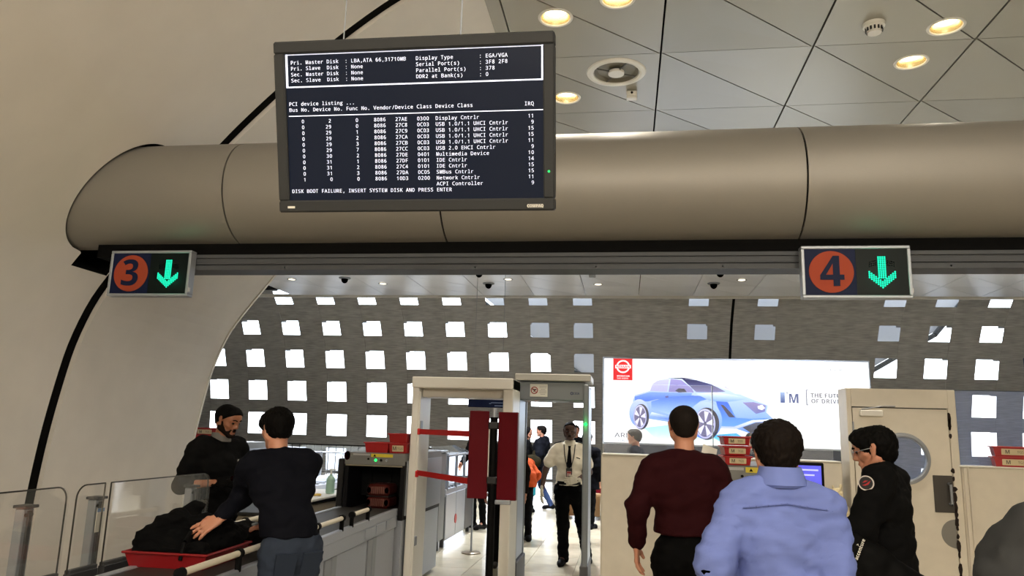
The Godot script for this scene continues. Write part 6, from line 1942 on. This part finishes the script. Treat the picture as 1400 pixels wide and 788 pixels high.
	part("badge_card", MB.new().box(V(0.0, 1.09, -0.169), V(0.055, 0.06, 0.003)), mat(0.75, 0.6, 0.58, 0.6), cd)
	part("badge_band", MB.new().box(V(0.0, 1.105, -0.171), V(0.05, 0.018, 0.002)), mat(0.6, 0.12, 0.12, 0.6), cd)
	part("belt", MB.new().ring(V(0, 0.955, 0), Vector3.UP, [Vector2(0.155, 0.0), Vector2(0.158, 0.02), Vector2(0.155, 0.04)], 28), M.black, C)
	for q in [-1, 1]: part("epaulette", MB.new().box(V(q * 0.15, 1.462, 0.01), V(0.1, 0.012, 0.045), 0.004, Basis(V(0, 0, 1), -q * 0.3)), M.dark, C)
	part("pen", MB.new().box(V(-0.11, 1.28, -0.142), V(0.05, 0.012, 0.008), 0.002, Basis(V(0, 0, 1), 0.3)), M.black, C)
	# people further back
	person("man in dark hooded jacket and jeans walking left in the far hall", V(-1.76, 0, -16.0), deg_to_rad(80), {"h": 1.70, "fine": 1.7, "w": 1.15, "top": cloth(Color(0.06, 0.065, 0.09)), "garment": "parka", "pants": cloth(Color(0.2, 0.26, 0.4)), "hem": 0.74, "hood": true, "ex": 0.045, "loose": 0.015, "J": {"ankL": V(-0.1, 0.09, -0.2), "toeL": V(-0.11, 0.03, -0.36), "kneeL": V(-0.1, 0.5, -0.14), "ankR": V(0.1, 0.1, 0.22), "toeR": V(0.11, 0.03, 0.07)}, "hair": {"col": Color(0.07, 0.05, 0.04)}, "face": false})
	person("woman in black coat with a bag in the far hall, half hidden by the detector", V(-2.0, 0, -15.4), deg_to_rad(-80), {"h": 1.66, "fine": 1.7, "top": cloth(Color(0.02, 0.02, 0.022)), "garment": "coat", "pants": black, "hem": 0.72, "ex": 0.03, "face": false, "hair": {"col": Color(0.04, 0.025, 0.02), "long": true}})
	var hb := SDF.new(0.015, 60.0).cap(V(-1.86, 1.02, -15.05), V(-1.75, 1.0, -15.05), 0.11, 0.10, V(0, 0, 1), 1.4).cap(V(-1.80, 1.1, -15.07), V(-1.80, 1.2, -15.07), 0.03, 0.02)
	solo("handbag", "olive brown handbag of the woman in the black coat", "bag", hb.into(MB.new()), cloth(Color(0.13, 0.11, 0.06)))
	var tb := MB.new().box(V(-1.86, 0.50, -15.17), V(0.2, 0.34, 0.1), 0.03)
	tb.tube([V(-1.91, 0.66, -15.17), V(-1.905, 0.80, -15.17), V(-1.82, 0.80, -15.17), V(-1.81, 0.66, -15.17)], 0.008, 6)
	solo("shopping_bag", "teal carrier bag held between the two people in the far hall", "bag", tb, mat(0.05, 0.45, 0.5, 0.6))
	person("stooping person in an orange jacket, mostly hidden by the detector's left panel", V(-1.52, 0, -11.35), deg_to_rad(20), {"h": 1.70, "fine": 1.5, "top": cloth(Color(0.66, 0.27, 0.12)), "garment": "jacket", "pants": black, "hem": 0.80, "ex": 0.028, "J": {"waist": V(0, 1.0, -0.08), "chest": V(0, 1.1, -0.24), "neck": V(0, 1.16, -0.42), "head": V(0, 1.2, -0.56), "shL": V(-0.19, 1.12, -0.38), "shR": V(0.19, 1.12, -0.38), "elL": V(-0.26, 0.92, -0.3), "wrL": V(-0.2, 0.78, -0.45), "elR": V(0.28, 0.95, -0.28), "wrR": V(0.2, 0.78, -0.45)}, "look": V(-0.7, 0, 0), "face": false, "hair": {"col": Color(0.03, 0.02, 0.02)}})
	person("man with short brown hair and black sweater at the end of the left lane", V(-2.40, 0, -12.5), deg_to_rad(150), {"h": 1.755, "fine": 1.4, "top": black, "pants": black, "look": V(-0.15, 0.5, 0), "hair": {"col": Color(0.06, 0.04, 0.025)}, "J": {"elR": V(0.27, 1.16, 0.0), "wrR": V(0.2, 1.02, -0.22)}})
	person("person in black trousers standing behind the dark red boards", V(-1.43, 0, -9.15), 0.1, {"h": 1.68, "fine": 1.4, "top": cloth(Color(0.08, 0.06, 0.05)), "garment": "jacket", "pants": cloth(Color(0.022, 0.02, 0.02)), "pl": 0.01, "shoe": mat(0.08, 0.05, 0.035, 0.5), "face": false, "hair": {"col": Color(0.03, 0.02, 0.015)}})
	person("dark clothed person seated left behind the glass in front of the lit panel", V(0.13, 0, -11.6), deg_to_rad(70), {"h": 1.655, "fine": 1.4, "top": cloth(Color(0.03, 0.035, 0.05)), "pants": black, "face": false, "hair": {"col": Color(0.03, 0.025, 0.02)}})
	person("dark haired woman in black behind the stack of red bins", V(1.60, 0, -9.7), deg_to_rad(30), {"h": 1.61, "fine": 1.4, "top": cloth(Color(0.018, 0.018, 0.02)), "pants": black, "face": false, "hair": {"col": Color(0.012, 0.01, 0.01), "long": true}})
	person("person with dark hair whose head shows just above the stacked red bins", V(2.06, 0, -13.2), deg_to_rad(180), {"h": 1.66, "fine": 1.6, "top": cloth(Color(0.05, 0.05, 0.08)), "pants": black, "hair": {"col": Color(0.02, 0.015, 0.015)}})
	person("person in dark coat far behind the right post of the detector", V(-0.66, 0, -13.2), deg_to_rad(-20), {"h": 1.58, "fine": 1.6, "top": cloth(Color(0.02, 0.022, 0.04)), "garment": "coat", "pants": black, "hem": 0.72, "ex": 0.03, "face": false, "hair": {"col": Color(0.02, 0.018, 0.015)}})
	person("dark haired person in the far hall hidden behind the guard's head", V(-1.12, 0, -17.2), deg_to_rad(180), {"h": 1.74, "fine": 1.8, "top": black, "pants": black, "hair": {"col": Color(0.015, 0.012, 0.012)}, "face": false})
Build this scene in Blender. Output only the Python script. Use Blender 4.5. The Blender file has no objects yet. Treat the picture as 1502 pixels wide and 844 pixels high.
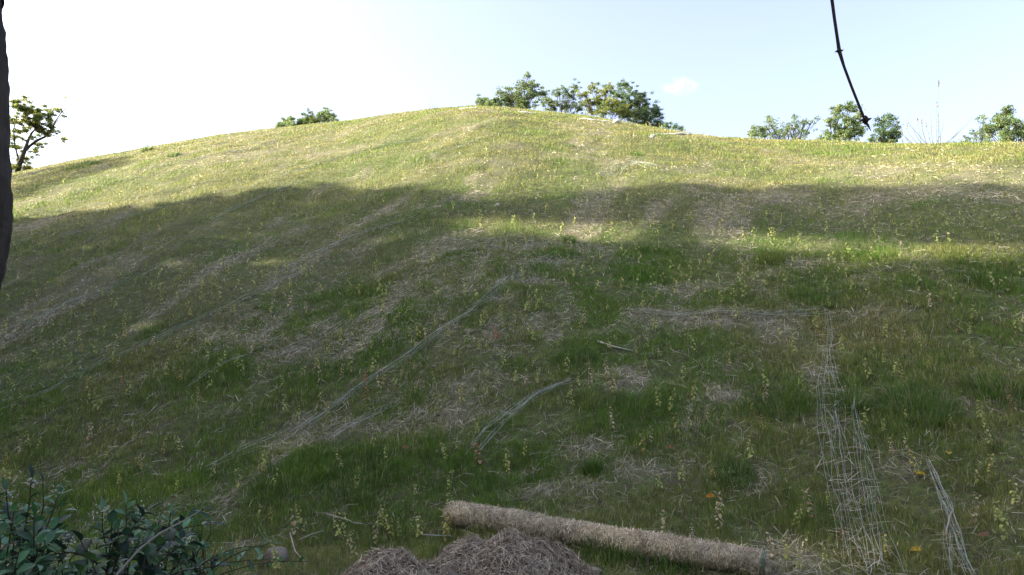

TASK BRIEF: Copy each line above precisely, dropping the pictures.

WRITTEN SOLUTION:
The Godot script for this scene continues. Write part 6, from line 1942 on. This part finishes the script. Treat the picture as 1400 pixels wide and 788 pixels high.
	part("badge_card", MB.new().box(V(0.0, 1.09, -0.169), V(0.055, 0.06, 0.003)), mat(0.75, 0.6, 0.58, 0.6), cd)
	part("badge_band", MB.new().box(V(0.0, 1.105, -0.171), V(0.05, 0.018, 0.002)), mat(0.6, 0.12, 0.12, 0.6), cd)
	part("belt", MB.new().ring(V(0, 0.955, 0), Vector3.UP, [Vector2(0.155, 0.0), Vector2(0.158, 0.02), Vector2(0.155, 0.04)], 28), M.black, C)
	for q in [-1, 1]: part("epaulette", MB.new().box(V(q * 0.15, 1.462, 0.01), V(0.1, 0.012, 0.045), 0.004, Basis(V(0, 0, 1), -q * 0.3)), M.dark, C)
	part("pen", MB.new().box(V(-0.11, 1.28, -0.142), V(0.05, 0.012, 0.008), 0.002, Basis(V(0, 0, 1), 0.3)), M.black, C)
	# people further back
	person("man in dark hooded jacket and jeans walking left in the far hall", V(-1.76, 0, -16.0), deg_to_rad(80), {"h": 1.70, "fine": 1.7, "w": 1.15, "top": cloth(Color(0.06, 0.065, 0.09)), "garment": "parka", "pants": cloth(Color(0.2, 0.26, 0.4)), "hem": 0.74, "hood": true, "ex": 0.045, "loose": 0.015, "J": {"ankL": V(-0.1, 0.09, -0.2), "toeL": V(-0.11, 0.03, -0.36), "kneeL": V(-0.1, 0.5, -0.14), "ankR": V(0.1, 0.1, 0.22), "toeR": V(0.11, 0.03, 0.07)}, "hair": {"col": Color(0.07, 0.05, 0.04)}, "face": false})
	person("woman in black coat with a bag in the far hall, half hidden by the detector", V(-2.0, 0, -15.4), deg_to_rad(-80), {"h": 1.66, "fine": 1.7, "top": cloth(Color(0.02, 0.02, 0.022)), "garment": "coat", "pants": black, "hem": 0.72, "ex": 0.03, "face": false, "hair": {"col": Color(0.04, 0.025, 0.02), "long": true}})
	var hb := SDF.new(0.015, 60.0).cap(V(-1.86, 1.02, -15.05), V(-1.75, 1.0, -15.05), 0.11, 0.10, V(0, 0, 1), 1.4).cap(V(-1.80, 1.1, -15.07), V(-1.80, 1.2, -15.07), 0.03, 0.02)
	solo("handbag", "olive brown handbag of the woman in the black coat", "bag", hb.into(MB.new()), cloth(Color(0.13, 0.11, 0.06)))
	var tb := MB.new().box(V(-1.86, 0.50, -15.17), V(0.2, 0.34, 0.1), 0.03)
	tb.tube([V(-1.91, 0.66, -15.17), V(-1.905, 0.80, -15.17), V(-1.82, 0.80, -15.17), V(-1.81, 0.66, -15.17)], 0.008, 6)
	solo("shopping_bag", "teal carrier bag held between the two people in the far hall", "bag", tb, mat(0.05, 0.45, 0.5, 0.6))
	person("stooping person in an orange jacket, mostly hidden by the detector's left panel", V(-1.52, 0, -11.35), deg_to_rad(20), {"h": 1.70, "fine": 1.5, "top": cloth(Color(0.66, 0.27, 0.12)), "garment": "jacket", "pants": black, "hem": 0.80, "ex": 0.028, "J": {"waist": V(0, 1.0, -0.08), "chest": V(0, 1.1, -0.24), "neck": V(0, 1.16, -0.42), "head": V(0, 1.2, -0.56), "shL": V(-0.19, 1.12, -0.38), "shR": V(0.19, 1.12, -0.38), "elL": V(-0.26, 0.92, -0.3), "wrL": V(-0.2, 0.78, -0.45), "elR": V(0.28, 0.95, -0.28), "wrR": V(0.2, 0.78, -0.45)}, "look": V(-0.7, 0, 0), "face": false, "hair": {"col": Color(0.03, 0.02, 0.02)}})
	person("man with short brown hair and black sweater at the end of the left lane", V(-2.40, 0, -12.5), deg_to_rad(150), {"h": 1.755, "fine": 1.4, "top": black, "pants": black, "look": V(-0.15, 0.5, 0), "hair": {"col": Color(0.06, 0.04, 0.025)}, "J": {"elR": V(0.27, 1.16, 0.0), "wrR": V(0.2, 1.02, -0.22)}})
	person("person in black trousers standing behind the dark red boards", V(-1.43, 0, -9.15), 0.1, {"h": 1.68, "fine": 1.4, "top": cloth(Color(0.08, 0.06, 0.05)), "garment": "jacket", "pants": cloth(Color(0.022, 0.02, 0.02)), "pl": 0.01, "shoe": mat(0.08, 0.05, 0.035, 0.5), "face": false, "hair": {"col": Color(0.03, 0.02, 0.015)}})
	person("dark clothed person seated left behind the glass in front of the lit panel", V(0.13, 0, -11.6), deg_to_rad(70), {"h": 1.655, "fine": 1.4, "top": cloth(Color(0.03, 0.035, 0.05)), "pants": black, "face": false, "hair": {"col": Color(0.03, 0.025, 0.02)}})
	person("dark haired woman in black behind the stack of red bins", V(1.60, 0, -9.7), deg_to_rad(30), {"h": 1.61, "fine": 1.4, "top": cloth(Color(0.018, 0.018, 0.02)), "pants": black, "face": false, "hair": {"col": Color(0.012, 0.01, 0.01), "long": true}})
	person("person with dark hair whose head shows just above the stacked red bins", V(2.06, 0, -13.2), deg_to_rad(180), {"h": 1.66, "fine": 1.6, "top": cloth(Color(0.05, 0.05, 0.08)), "pants": black, "hair": {"col": Color(0.02, 0.015, 0.015)}})
	person("person in dark coat far behind the right post of the detector", V(-0.66, 0, -13.2), deg_to_rad(-20), {"h": 1.58, "fine": 1.6, "top": cloth(Color(0.02, 0.022, 0.04)), "garment": "coat", "pants": black, "hem": 0.72, "ex": 0.03, "face": false, "hair": {"col": Color(0.02, 0.018, 0.015)}})
	person("dark haired person in the far hall hidden behind the guard's head", V(-1.12, 0, -17.2), deg_to_rad(180), {"h": 1.74, "fine": 1.8, "top": black, "pants": black, "hair": {"col": Color(0.015, 0.012, 0.012)}, "face": false})
Build this scene in Blender. Output only the Python script. Use Blender 4.5. The Blender file has no objects yet. Treat the picture as 1502 pixels wide and 844 pixels high.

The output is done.